July 19th, 2010 at 12:42 am
Simon: Years before any of us heard of the internet it was developed by DARPA for DOD for rapid, secure missile defense communications during the Cold War. Is it now ‘massively interconnected’ with web fluff? And other critical systems? Doubt it, but it’s probably not impenetrable. Check for yourself: http://www.darpa.mil/internetbibliography.html http://www.darpa.mil/Docs/Internet_Development_200807180909255.pdf
July 19th, 2010 at 10:18 am
I think the void of economic means and lack of intellectual leadership since around 2000 will leave a drain on the products of the future. Expect a void somewhere, soon, of development and ideas, as the effects of this recession will be felt long after the supposed recovery, and it will be very apparent in the areas of technology and development. Everything revolves around the dollar it produces. Many of todays greatest products and technologies were the result of past government spending on defense, not corporate America looking out of our “best interests”.
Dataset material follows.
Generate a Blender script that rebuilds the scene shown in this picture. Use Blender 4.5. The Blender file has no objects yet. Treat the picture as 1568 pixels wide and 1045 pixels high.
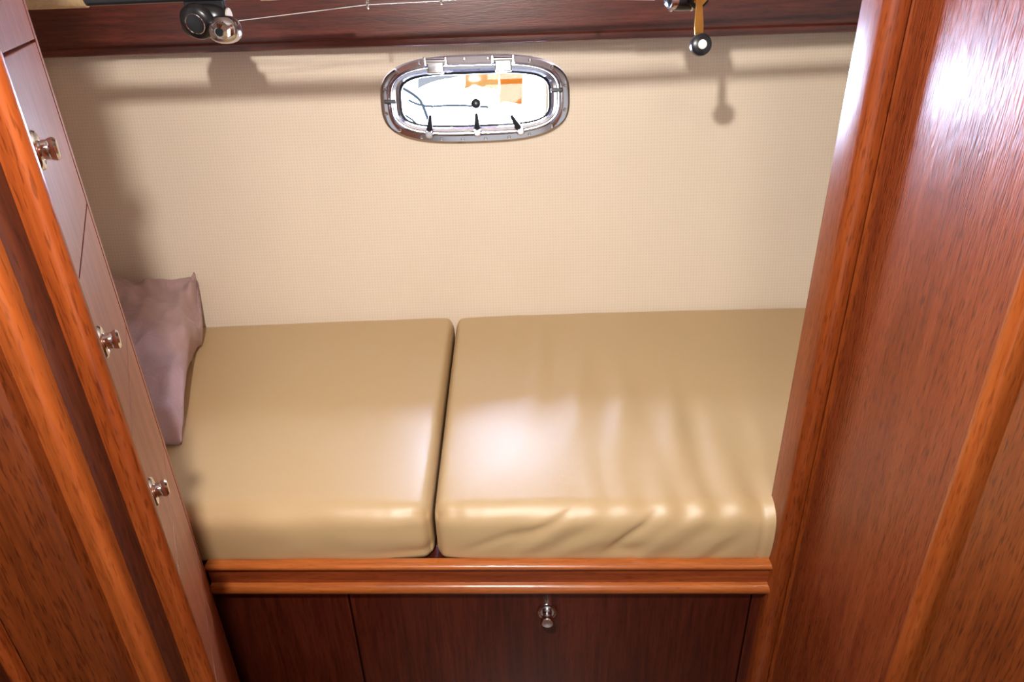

July 20th, 2010 at 12:59 pm
“We need to remember that there was once no such thing as an internet.”
Or computers, or motor-vehicles, or guns, or metal tools. Come to think of it, we could always go back to beating each other with wooden clubs… ;)
July 22nd, 2010 at 1:57 pm
Nice chart… But the electricity consumption statistics are wrong. From
http://en.wikipedia.org/wiki/Energy_in_the_United_States
“Visible or embedded (i. e. hidden) computers are found everywhere: in all sectors listed in the above chapter, as well as in all subsectors listed in the column entitled Major uses in the above tables. In 1999, a study by Mark. P. Mills [25] of the Green Earth Society reported that computers consumed 13% of the entire US supply. Numerous researchers questioned Mills’ methodology and it was later demonstrated that he was off by an order of magnitude; for example, Lawrence Berkeley Labs concluded that the figure was nearer three percent of US electricity use. Although the Mills study was inaccurate[26][27][28], it helped drive the debate to the national level, and in 2006 the US Senate started a study of the energy consumption of Server farms.”
July 22nd, 2010 at 2:00 pm
See also http://www.eia.doe.gov/ask/electricity_faqs.asp#electricity_lighting for some residential statistics. PCs are small users of power compared to lighting and AC. AC is the number 1 user of household power by a small margin. 4.6 times PCs.